TASK TO CARRY OUT
Retype the listing that follows, word for word.

DATASET EXTRACT

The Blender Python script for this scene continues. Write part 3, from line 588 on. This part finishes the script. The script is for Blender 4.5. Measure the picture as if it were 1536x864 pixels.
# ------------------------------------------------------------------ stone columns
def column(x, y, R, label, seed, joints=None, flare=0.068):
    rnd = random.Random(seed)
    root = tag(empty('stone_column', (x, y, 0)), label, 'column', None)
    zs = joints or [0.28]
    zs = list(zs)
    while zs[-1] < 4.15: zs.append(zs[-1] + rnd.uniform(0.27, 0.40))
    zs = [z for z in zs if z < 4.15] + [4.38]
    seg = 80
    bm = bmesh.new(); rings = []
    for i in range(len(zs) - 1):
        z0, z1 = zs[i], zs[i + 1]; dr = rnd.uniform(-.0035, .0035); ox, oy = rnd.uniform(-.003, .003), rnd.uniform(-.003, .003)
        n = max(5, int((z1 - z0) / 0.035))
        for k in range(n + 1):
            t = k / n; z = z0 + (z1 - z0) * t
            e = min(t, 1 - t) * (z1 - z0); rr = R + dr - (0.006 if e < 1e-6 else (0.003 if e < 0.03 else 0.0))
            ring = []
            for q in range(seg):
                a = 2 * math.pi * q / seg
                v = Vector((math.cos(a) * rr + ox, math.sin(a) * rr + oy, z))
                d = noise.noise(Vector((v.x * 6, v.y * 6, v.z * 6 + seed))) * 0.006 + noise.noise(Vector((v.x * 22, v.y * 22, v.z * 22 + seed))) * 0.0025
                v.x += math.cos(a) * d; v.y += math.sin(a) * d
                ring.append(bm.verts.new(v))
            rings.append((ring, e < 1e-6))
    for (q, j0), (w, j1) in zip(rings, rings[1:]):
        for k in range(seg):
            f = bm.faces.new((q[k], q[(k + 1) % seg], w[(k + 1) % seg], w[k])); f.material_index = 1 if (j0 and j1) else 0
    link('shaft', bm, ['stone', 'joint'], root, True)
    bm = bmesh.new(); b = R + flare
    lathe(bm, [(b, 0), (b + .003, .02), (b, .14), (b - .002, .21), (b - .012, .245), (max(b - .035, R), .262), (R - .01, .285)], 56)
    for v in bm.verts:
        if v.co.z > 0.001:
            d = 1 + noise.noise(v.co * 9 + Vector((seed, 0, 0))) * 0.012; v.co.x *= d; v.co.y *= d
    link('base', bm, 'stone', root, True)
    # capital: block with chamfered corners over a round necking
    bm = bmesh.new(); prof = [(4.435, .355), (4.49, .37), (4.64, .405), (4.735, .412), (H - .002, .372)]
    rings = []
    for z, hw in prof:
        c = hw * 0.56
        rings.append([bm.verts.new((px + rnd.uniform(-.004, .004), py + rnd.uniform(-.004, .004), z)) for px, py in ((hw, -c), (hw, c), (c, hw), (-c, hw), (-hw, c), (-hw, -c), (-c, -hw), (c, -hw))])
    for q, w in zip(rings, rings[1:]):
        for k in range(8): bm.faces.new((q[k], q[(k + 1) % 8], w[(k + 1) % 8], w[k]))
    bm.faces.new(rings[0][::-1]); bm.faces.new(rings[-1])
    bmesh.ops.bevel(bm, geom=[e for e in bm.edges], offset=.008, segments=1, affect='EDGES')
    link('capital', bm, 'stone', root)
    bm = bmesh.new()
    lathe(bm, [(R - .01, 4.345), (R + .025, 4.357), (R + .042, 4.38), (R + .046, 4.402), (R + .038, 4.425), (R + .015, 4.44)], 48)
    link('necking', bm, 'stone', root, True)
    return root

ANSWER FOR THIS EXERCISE
The Blender Python script for this scene continues. Write part 3, from line 588 on. This part finishes the script. The script is for Blender 4.5. Measure the picture as if it were 1536x864 pixels.
# ------------------------------------------------------------------ stone columns
def column(x, y, R, label, seed, joints=None, flare=0.068):
    rnd = random.Random(seed)
    root = tag(empty('stone_column', (x, y, 0)), label, 'column', None)
    zs = joints or [0.28]
    zs = list(zs)
    while zs[-1] < 4.15: zs.append(zs[-1] + rnd.uniform(0.27, 0.40))
    zs = [z for z in zs if z < 4.15] + [4.38]
    seg = 80
    bm = bmesh.new(); rings = []
    for i in range(len(zs) - 1):
        z0, z1 = zs[i], zs[i + 1]; dr = rnd.uniform(-.0035, .0035); ox, oy = rnd.uniform(-.003, .003), rnd.uniform(-.003, .003)
        n = max(5, int((z1 - z0) / 0.035))
        for k in range(n + 1):
            t = k / n; z = z0 + (z1 - z0) * t
            e = min(t, 1 - t) * (z1 - z0); rr = R + dr - (0.006 if e < 1e-6 else (0.003 if e < 0.03 else 0.0))
            ring = []
            for q in range(seg):
                a = 2 * math.pi * q / seg
                v = Vector((math.cos(a) * rr + ox, math.sin(a) * rr + oy, z))
                d = noise.noise(Vector((v.x * 6, v.y * 6, v.z * 6 + seed))) * 0.006 + noise.noise(Vector((v.x * 22, v.y * 22, v.z * 22 + seed))) * 0.0025
                v.x += math.cos(a) * d; v.y += math.sin(a) * d
                ring.append(bm.verts.new(v))
            rings.append((ring, e < 1e-6))
    for (q, j0), (w, j1) in zip(rings, rings[1:]):
        for k in range(seg):
            f = bm.faces.new((q[k], q[(k + 1) % seg], w[(k + 1) % seg], w[k])); f.material_index = 1 if (j0 and j1) else 0
    link('shaft', bm, ['stone', 'joint'], root, True)
    bm = bmesh.new(); b = R + flare
    lathe(bm, [(b, 0), (b + .003, .02), (b, .14), (b - .002, .21), (b - .012, .245), (max(b - .035, R), .262), (R - .01, .285)], 56)
    for v in bm.verts:
        if v.co.z > 0.001:
            d = 1 + noise.noise(v.co * 9 + Vector((seed, 0, 0))) * 0.012; v.co.x *= d; v.co.y *= d
    link('base', bm, 'stone', root, True)
    # capital: block with chamfered corners over a round necking
    bm = bmesh.new(); prof = [(4.435, .355), (4.49, .37), (4.64, .405), (4.735, .412), (H - .002, .372)]
    rings = []
    for z, hw in prof:
        c = hw * 0.56
        rings.append([bm.verts.new((px + rnd.uniform(-.004, .004), py + rnd.uniform(-.004, .004), z)) for px, py in ((hw, -c), (hw, c), (c, hw), (-c, hw), (-hw, c), (-hw, -c), (-c, -hw), (c, -hw))])
    for q, w in zip(rings, rings[1:]):
        for k in range(8): bm.faces.new((q[k], q[(k + 1) % 8], w[(k + 1) % 8], w[k]))
    bm.faces.new(rings[0][::-1]); bm.faces.new(rings[-1])
    bmesh.ops.bevel(bm, geom=[e for e in bm.edges], offset=.008, segments=1, affect='EDGES')
    link('capital', bm, 'stone', root)
    bm = bmesh.new()
    lathe(bm, [(R - .01, 4.345), (R + .025, 4.357), (R + .042, 4.38), (R + .046, 4.402), (R + .038, 4.425), (R + .015, 4.44)], 48)
    link('necking', bm, 'stone', root, True)
    return root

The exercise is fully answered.